Une bonne initiative
L’ambassadeur chinois au Malawi, M. Wang Shiting, dit que le projet d’usine de textile aidera le Malawi à augmenter ses exportations. « Cet investissement contribuera sans aucun doute à la croissance du Malawi et surtout, améliorera les revenus des populations locales. »
La relation sino-malawite se trouve à un nouveau point de départ historique, selon l’ambassadeur. « Nous sommes prêts à faire des efforts pour mettre en synergie l’initiative des ‘Nouvelles Routes de la soie’avec la Troisième Stratégie de croissance et de développement du Malawi (MGDS III) »,dit-il, faisant référence à la stratégie de développement national conçue pour réaliser les aspirations de développement du pays.

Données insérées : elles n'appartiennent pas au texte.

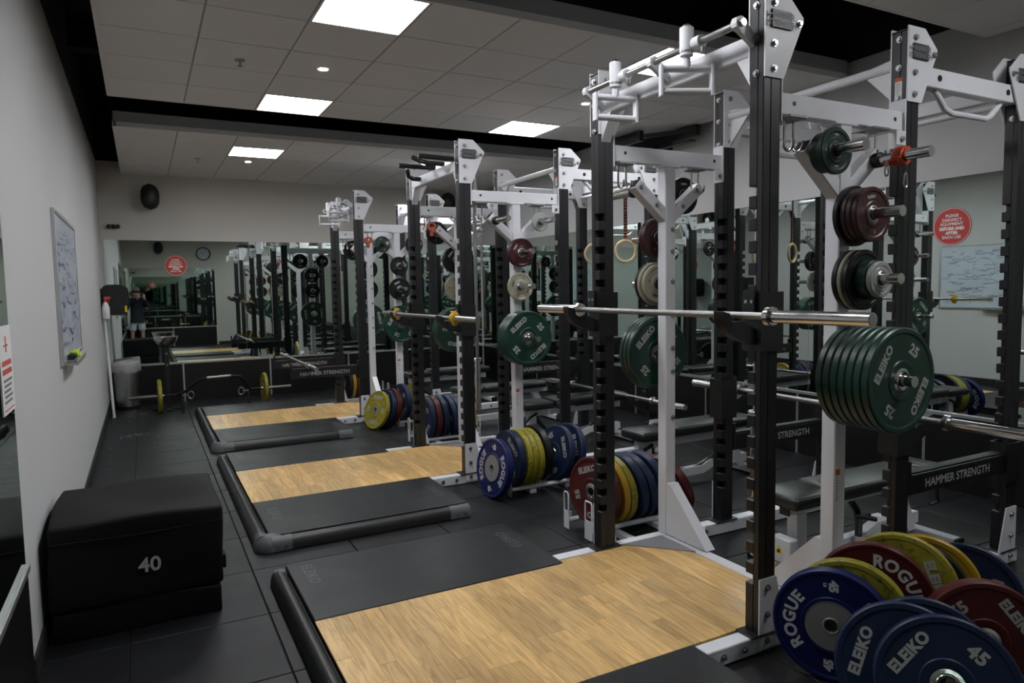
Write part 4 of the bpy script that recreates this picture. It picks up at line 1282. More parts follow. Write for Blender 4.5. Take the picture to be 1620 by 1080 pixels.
# ------------------------------------------------------------------ benches
def bench(loc, rotz, label, style):
    t = tag(empty('weight_bench', loc, (0, 0, rotz)), label, 'bench', 'padded benches')
    def pad(x0, x1, w, z0, z1):
        bm = bmesh.new()
        bmesh.ops.create_cube(bm, size=1.0)
        bmesh.ops.scale(bm, vec=(x1 - x0, 2 * w, z1 - z0), verts=bm.verts)
        bmesh.ops.translate(bm, vec=((x0 + x1) / 2, 0, (z0 + z1) / 2), verts=bm.verts)
        bmesh.ops.bevel(bm, geom=list(bm.edges), offset=0.028, segments=4, profile=0.5, affect='EDGES')
        mb = MB()
        bm.verts.index_update()
        mb.add([tuple(v.co) for v in bm.verts], [tuple(v.index for v in f.verts) for f in bm.faces])
        bm.free()
        return mb
    if style == 'flat':
        build('back_pad', pad(-0.30, 0.52, 0.145, 0.395, 0.47), M['vinyl'], t)
        build('seat_pad', pad(-0.64, -0.315, 0.145, 0.395, 0.467), M['vinyl'], t)
        build('head_pad', pad(0.56, 0.74, 0.145, 0.40, 0.47), M['vinyl'], t)
    else:
        build('back_pad', pad(-0.26, 0.62, 0.145, 0.42, 0.50), M['vinyl'], t)
        build('seat_pad', pad(-0.60, -0.275, 0.145, 0.41, 0.485), M['vinyl'], t)
    build('spine', MB().box(-0.55, 0.60, -0.03, 0.03, 0.335, 0.395, 0.004), M['white'], t)
    build('back_leg', MB().prism([(0.50, 0.06), (0.58, 0.06), (0.46, 0.335), (0.38, 0.335)], 'y', -0.03, 0.03), M['white'], t)
    build('front_leg', MB().box(-0.50, -0.42, -0.035, 0.035, 0.06, 0.335, 0.004), M['white'], t)
    build('base_rail', MB().prism([(-0.52, 0.05), (-0.52, 0.115), (0.10, 0.125), (0.20, 0.165), (0.60, 0.17), (0.60, 0.10), (0.22, 0.10), (0.12, 0.06)], 'y', -0.028, 0.028), M['white'], t)
    for x in (-0.50, 0.60):
        build('cross_foot', MB().box(x - 0.035, x + 0.035, -0.27, 0.27, 0.012, 0.072, 0.006), M['white'], t)
        for s in (-1, 1):
            build('rubber_foot', MB().box(x - 0.038, x + 0.038, s * 0.27, s * 0.288, 0.0, 0.075, 0.004), M['blackp'], t)
    if style == 'flat':
        build('wheel_housing', MB().box(-0.60, -0.535, -0.075, 0.055, 0.075, 0.215, 0.006), M['white'], t)
        for s in (-0.05, -0.01, 0.03):
            build('wheel', MB().cyl((-0.57, s - 0.018, 0.045), (-0.57, s + 0.018, 0.045), 0.036, 20), M['wheel'], t)
        lbl = build('hazard_label', MB().prism([(-0.03, 0.125), (0.03, 0.125), (0.0, 0.175)], 'x', -0.6008, -0.60), M['yellowlab'], t)
        build('hazard_symbol', MB().prism([(-0.012, 0.133), (0.010, 0.131), (0.012, 0.145), (0.0, 0.15), (-0.006, 0.158)], 'x', -0.6014, -0.6008), M['dletter'], lbl)
        build('end_cap', MB().box(-0.565, -0.55, -0.032, 0.032, 0.333, 0.397, 0.003), M['blackp'], t)
        build('adjuster', MB().tube([(-0.02, 0, 0.34), (0.05, 0.0, 0.26), (0.0, -0.05, 0.20), (-0.03, -0.07, 0.14)], 0.02, 10).cyl((0.0, -0.03, 0.24), (0.10, -0.09, 0.22), 0.013, 10), M['blackp'], t)
        build('adjuster_handle', MB().tube([(0.60, -0.06, 0.36), (0.66, -0.10, 0.34), (0.68, -0.10, 0.24), (0.63, -0.08, 0.22)], 0.012, 10), M['blackp'], t)
    else:
        pts = []
        for q in range(11):
            a = PI * (1.05 + 0.75 * q / 10)
            pts.append((-0.02 + 0.40 * math.cos(a), 0, 0.40 + 0.30 * math.sin(a)))
        build('ladder_arc', MB().tube(pts, 0.020, 10), M['blackp'], t)
        build('handle', MB().tube([(-0.42, -0.04, 0.36), (-0.50, -0.05, 0.33), (-0.56, -0.05, 0.28)], 0.012, 10), M['blackp'], t)
        build('bracket', MB().box(-0.08, 0.03, -0.04, 0.04, 0.395, 0.43, 0.003).cyl((0.28, -0.05, 0.30), (0.28, -0.10, 0.30), 0.018, 12), M['white'], t)
    return t
bench((3.61, 2.62, 0), 0.0, 'nearest padded bench with white frame and wheels, behind the big green plates', 'flat')
bench((3.88, 4.28, 0), 0.0, 'padded adjustable bench with white frame between the nearest and middle racks', 'arc')
bench((3.80, 5.95, 0), 0.0, 'padded bench inside the wall-side bay of the middle rack', 'arc')
bench((3.75, 7.35, 0), 0.0, 'padded bench between the middle and farthest racks', 'flat')
bench((3.70, 9.0, 0), 0.0, 'padded bench inside the wall-side bay of the farthest rack', 'arc')

# ------------------------------------------------------------------ gymnastic rings
for k, (y, l) in enumerate(((5.60, 'pale wooden gymnastic ring hanging on a numbered strap, right one'), (6.13, 'pale wooden gymnastic ring hanging on a numbered strap, left one'))):
    x = 4.235
    t = tag(empty('gymnastic_ring', (x, y, 1.94)), l, 'gymnastic ring', 'wooden gymnastic rings')
    pts = [(0.103 * math.cos(a), 0.103 * math.sin(a) * 0.35, 0.103 * math.sin(a)) for a in [2 * PI * q / 36 for q in range(36)]]
    pts = [(0.103 * math.cos(a) * 0.96, -0.103 * math.cos(a) * 0.28, 0.103 * math.sin(a)) for a in [2 * PI * q / 36 for q in range(36)]]
    build('ring', MB().tube(pts, 0.0145, 12, True), M['ringwood'], t)
    st = build('strap', MB().box(-0.018, 0.018, -0.002, 0.002, 0.088, 0.725), M['strap'], t)
    st.rotation_euler = (0, 0, -0.3)
    sm = MB()
    for q in range(10):
        sm.box(-0.019, 0.019, -0.0032, -0.002, 0.12 + q * 0.06, 0.132 + q * 0.06)
    build('stitching', sm, M['orangestripe'], st)
    ob('numbers', text_mesh('numbers', [(str(14 - q), 0.03, 0.001, face_mtx((0, -0.0034, 0.156 + q * 0.06), (1, 0, 0), (0, 0, 1))) for q in range(9)], M['letter']), st)

# ------------------------------------------------------------------ plyometric boxes
def soft_box(w, d, h, r):
    bm = bmesh.new()
    bmesh.ops.create_cube(bm, size=1.0)
    bmesh.ops.scale(bm, vec=(w, d, h), verts=bm.verts)
    bmesh.ops.translate(bm, vec=(0, 0, h / 2), verts=bm.verts)
    bmesh.ops.bevel(bm, geom=list(bm.edges), offset=r, segments=4, profile=0.5, affect='EDGES')
    bmesh.ops.subdivide_edges(bm, edges=[e for e in bm.edges if e.calc_length() > 0.25], cuts=7, use_grid_fill=True)
    rr = random.Random(5)
    for v in bm.verts:
        x, y, z = v.co
        if z > h * 0.8:
            v.co.z -= 0.018 * (1 - abs(x) / (w / 2)) * (1 - abs(y) / (d / 2)) + 0.01 * math.sin(x * 9 + 1) * math.cos(y * 7)
        v.co.y += 0.006 * math.sin(x * 8 + z * 9)
        v.co.x += 0.006 * math.sin(y * 7 + z * 11)
    me = bpy.data.meshes.new('soft_box')
    bm.to_mesh(me)
    bm.free()
    me.materials.append(M['foam'])
    me.polygons.foreach_set('use_smooth', [True] * len(me.polygons))
    return me
o = tag(ob('plyo_box', soft_box(0.72, 0.72, 0.145, 0.012), loc=(-0.075, 4.075, 0.0)), 'low black soft plyometric box under the larger one marked 40', 'plyo box', 'black plyometric boxes')
big = tag(ob('plyo_box', soft_box(0.74, 0.74, 0.405, 0.022), loc=(-0.072, 4.075, 0.146)), 'black soft plyometric box marked 40 by the left wall', 'plyo box', 'black plyometric boxes')
ob('lettering', text_mesh('lettering', [('40', 0.098, 0.002, face_mtx((0.04, -0.3785, 0.165), (1, 0, 0), (0, 0, 1)))], M['letter']), big)
build('lid_seam', MB().tube([(-0.36, -0.372, 0.325), (0.0, -0.377, 0.318), (0.36, -0.372, 0.325)], 0.004, 6), M['foam'], big)
build('carry_tab', MB().box(0.368, 0.385, -0.30, -0.22, 0.05, 0.12, 0.004), M['foam'], big)

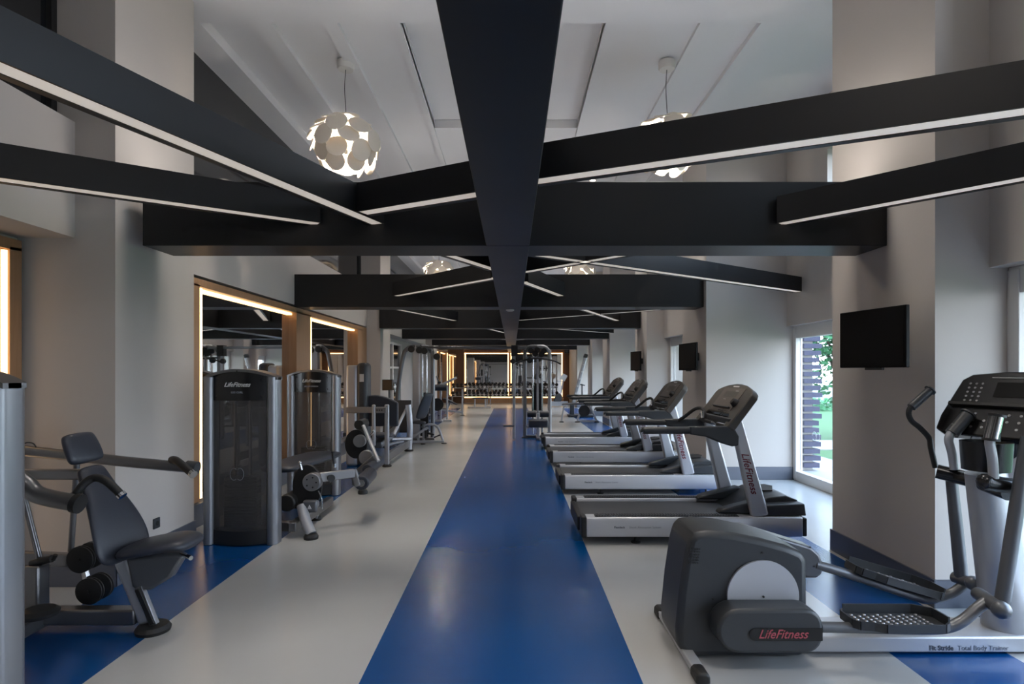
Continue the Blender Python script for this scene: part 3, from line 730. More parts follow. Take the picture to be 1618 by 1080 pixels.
# pedals and arms
def pedal(cx, cy, cz, tilt, L=.40, W=.17):
    U = Vector((math.cos(tilt), 0, math.sin(tilt))); N = Vector((-math.sin(tilt), 0, math.cos(tilt))); V = Vector((0, 1, 0))
    c = Vector((cx, cy, cz))
    out = [(-L/2, W/2-.02), (-L/2+.02, W/2), (L*.33, W/2), (L/2, W*.25), (L/2, -W/2+.03), (L/2-.04, -W/2), (-L*.22, -W/2), (-L*.32, -W*.36), (-L/2+.02, -W*.3), (-L/2, -W*.15)]
    ped = obj('pedal', MB().slab(out, c, U, V, N, 0, .022), 'dgrey', r, bevel=.005)
    rim = MB()
    n = len(out)
    for i in range(n):
        a, b = out[i], out[(i+1) % n]; hh = .07 if i in (1, 2, 3) else .045
        A = c+U*a[0]+V*a[1]; B = c+U*b[0]+V*b[1]
        rim.add([A, B, B+N*hh, A+N*hh, A+V*.0-U*0, B, B, A][:4], [(0, 1, 2, 3)])
        d_ = (B-A).normalized(); s_ = d_.cross(N)*(-.010)
        rim.add([A, B, B+N*hh, A+N*hh, A+s_, B+s_, B+N*hh+s_, A+N*hh+s_], [(0, 1, 2, 3), (4, 7, 6, 5), (3, 2, 6, 7), (0, 4, 5, 1), (0, 3, 7, 4), (1, 5, 6, 2)])
    obj('pedal_rim', rim, 'dgrey', ped, smooth=False)
    st = MB()
    for i in range(11):
        for j in range(6):
            u = -L*.40+i*L*.075; v = -W*.38+j*W*.15+(.012 if i % 2 else 0)
            if abs(v) > W*.42 or (u < -L*.2 and v < -W*.25): continue
            st.ball(c+U*u+V*v+N*.022, .0105, n=8, sc_=(1, 1, .5))
    obj('pedal_tread', st, 'plate', ped)
p0, p1 = P(1345, 995, 3.1), P(1482, 995, 3.1)
pedal((p0.x+p1.x)/2+.005, 3.11, .222, 0, L=p1.x-p0.x+.01, W=.20)
near = [P(1296, 990, 3.10), P(1345, 991, 3.10), P(1440, 993, 3.10), P(1490, 992, 3.10), P(1518, 982, 3.09), P(1545, 960, 3.09), P(1562, 948, 3.09)]
obj('pedal_arm', MB().tube(near, .029, n=14), 'mgrey', r)
obj('arm_joint', MB().cyl(P(1545, 937, 3.19), P(1580, 961, 3.0), .036).ball(P(1582, 963, 3.0), .047), 'mgrey', r)
obj('swing_arm', MB().tube([P(1583, 955, 3.05), P(1608, 790, 3.05), P(1624, 690, 3.05)], [.036, .034, .03], n=14, smooth=False), 'mgrey', r)
f0, f1 = P(1348, 893, 3.62), P(1474, 933, 3.62)
pedal((f0.x+f1.x)/2, 3.62, (f0.z+f1.z)/2-.03, math.atan2(f1.z-f0.z, f1.x-f0.x)+.02, L=(f1-f0).length, W=.20)
far = [P(1288, 891, 3.62), P(1345, 908, 3.62), P(1440, 940, 3.62), P(1470, 946, 3.62), P(1500, 938, 3.62), P(1520, 926, 3.61), P(1532, 919, 3.61)]
obj('pedal_arm', MB().tube(far, .029, n=14), 'mgrey', r)
obj('arm_joint', MB().cyl(P(1507, 911, 3.66), P(1536, 920, 3.55), .034).ball(P(1538, 921, 3.52), .045), 'mgrey', r)
obj('swing_arm', MB().tube([P(1519, 912, 3.62), P(1511, 830, 3.62), P(1502, 745, 3.62)], [.038, .036, .032], n=14, smooth=False), 'mgrey', r)
# mast
obj('mast', MB().tube([P(1597, 1003, 3.36), P(1582, 900, 3.36), P(1557, 745, 3.36)], [.145, .132, .108], n=28, smooth=False, flat=.8), 'silver', r)
obj('mast_neck', MB().tube([P(1575, 800, 3.36), P(1600, 745, 3.36), P(1630, 690, 3.36), P(1650, 640, 3.36)], [.07, .075, .08, .07], n=18), 'white_metal', r)
# pivot tubes across the mast
obj('pivot_tube', MB().cyl(P(1553, 761, 3.13), P(1632, 772, 3.13), .043).ball(P(1556, 761, 3.13), .045, sc_=(.8, 1, 1)).cyl((2.72, 3.13, .93), (2.72, 3.30, .95), .04), 'blackg', r)
obj('pivot_tube', MB().cyl(P(1480, 744, 3.60), P(1532, 757, 3.50), .045).cyl(P(1500, 750, 3.60), P(1540, 760, 3.40), .042), 'blackg', r)
# far moving handle
hb = [P(1478, 738, 3.66), P(1471, 708, 3.66), P(1468, 692, 3.67), P(1454, 676, 3.68), P(1440, 664, 3.70), P(1436, 650, 3.70), P(1445, 636, 3.70), P(1468, 616, 3.70)]
obj('moving_handle', MB().tube(hb, .0165, n=12), 'black', r)
obj('handle_grip', MB().cyl(P(1440, 643, 3.70), P(1470, 616, 3.70), .027, .028).cyl(P(1469, 616.6, 3.70), P(1470.5, 615.4, 3.70), .036), 'dgrey', r)
obj('static_handle', MB().tube([P(1508, 741, 3.52), P(1504, 715, 3.52), P(1499, 695, 3.52), P(1503, 684, 3.52), P(1510, 672, 3.52)], .024, n=12), 'silver', r)
obj('handle_grip', MB().cyl(P(1504, 685, 3.52), P(1530, 654, 3.52), .038, .036).cyl(P(1529, 655, 3.52), P(1531, 653, 3.52), .045), 'dgrey', r)
obj('static_handle', MB().tube([P(1570, 755, 3.12), P(1568, 725, 3.12), P(1564, 700, 3.12), P(1566, 690, 3.12)], .024, n=12), 'silver', r)
obj('handle_grip', MB().cyl(P(1566, 695, 3.12), P(1575, 657, 3.12), .037, .035), 'chrome', r)
obj('grip_cap', MB().cyl(P(1575, 658, 3.12), P(1575.8, 654, 3.12), .042).cyl(P(1565.6, 696, 3.12), P(1566, 692, 3.12), .041), 'black', r)
# cup holders
cm = MB()
for (c_, Y, rr) in (((1558, 742), 3.30, .125), ((1592, 727), 3.42, .12)):
    t = P(c_[0], c_[1], Y); zt = P(0, 697 if Y < 3.35 else 689, Y).z; zb = t.z
    cm.lathe((t.x, Y, 0), [(rr*.92, zb), (rr, zt), (rr-.016, zt), (rr-.03, zb+.03), (0.001, zb+.03)], n=32)
obj('cup_holder', cm, 'blackg', r)
# console
out = [(0, 0), (-.0, .10), (.05, .36), (.10, .40), (.30, .42), (.42, .42), (.60, .40), (.65, .36), (.70, .10), (.70, 0), (.64, -.03), (.06, -.03)]
def yaw(v, a): return Matrix.Rotation(a, 3, 'Z') @ v
EL_ux = yaw(Vector((0, 1, 0)), math.radians(20)); EL_uy = yaw(Vector((.5, 0, .866)), math.radians(20)); EL_un = EL_uy.cross(EL_ux).normalized()
if EL_un.x > 0: EL_un = -EL_un
c0 = Vector((2.97, 3.03, 1.235))
econ = obj('console', MB().slab(out, c0, EL_ux, EL_uy, EL_un, -.07, 0), 'blackg', r, bevel=.012)
def pe(name, x0, x1, v0, v1, mm, t0=.0005, t1=.004): obj(name, MB().slab([(x0, v0), (x1, v0), (x1, v1), (x0, v1)], c0, EL_ux, EL_uy, EL_un, t0, t1), mm, econ, smooth=False)
pe('display', .16, .44, .24, .34, 'screen')
pe('console_shelf', .04, .66, .165, .185, 'black', 0, .03)
pe('display_line', .22, .48, .37, .376, 'print')
kp = MB()
for i in range(3):
    for j in range(5):
        u = .52+i*.035; v = .21+j*.03; kp.cyl(c0+EL_ux*u+EL_uy*v+EL_un*0, c0+EL_ux*u+EL_uy*v+EL_un*.003, .007, n=8)
for i in range(9):
    for j in range(3):
        if (i*3+j) % 4: u = .08+i*.06; v = .03+j*.045; kp.cyl(c0+EL_ux*u+EL_uy*v, c0+EL_ux*u+EL_uy*v+EL_un*.003, .008, n=8)
obj('keypad', kp, 'plate', econ)
obj('console_fan', MB().cyl(P(1535, 668, 3.62), P(1555, 664, 3.60), .045), 'black', r)
obj('console_cable', MB().tube([P(1548, 680, 3.5), P(1538, 686, 3.5), P(1534, 694, 3.5), P(1542, 700, 3.5)], .003, n=6), 'black', r)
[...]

L’économiste malawite Felix Jumbe décrit le coton comme une culture ayant des effets multiplicateurs sur l’économique du pays. « Le coton a été l’une des principales sources de devises étrangères pour le pays ;mais dernièrement, sa contribution a diminué en raison d’une mauvaise gestion.[L’usine] sera en mesure de stimuler la production, car elle nécessitera 100 000 tonnes de coton [par an], achetant ainsi pratiquement tout le coton produit au Malawi. Cela signifie qu’environ 200 000 producteurs bénéficieront en approvisionnant l’usine »,explique M. Jumbe.
Malgré cette bonne nouvelle, M. Jumbe souligne que l’approvisionnement en électricité demeure un problème majeur pour attirer des investisseurs étrangers au Malawi. Les usines hydroélectriques du pays ne génèrent pas suffisamment d’énergie pour répondre à la demande. Le gouvernement malawite se penche présentement sur d’autres sources d’énergie. Certains experts ont même suggéré un projet d’interconnexion électrique entre le Malawi et le Mozambique, ce qui permettrait au pays d’avoir accès au marché énergétique de l’Afrique australe.
« Le gouvernement essaie d’augmenter la capacité électrique du pays et nous espérons que les choses vont bientôt se normaliser.L’énergie est un facteur clé pour attirer des investissements sérieux », dit-il.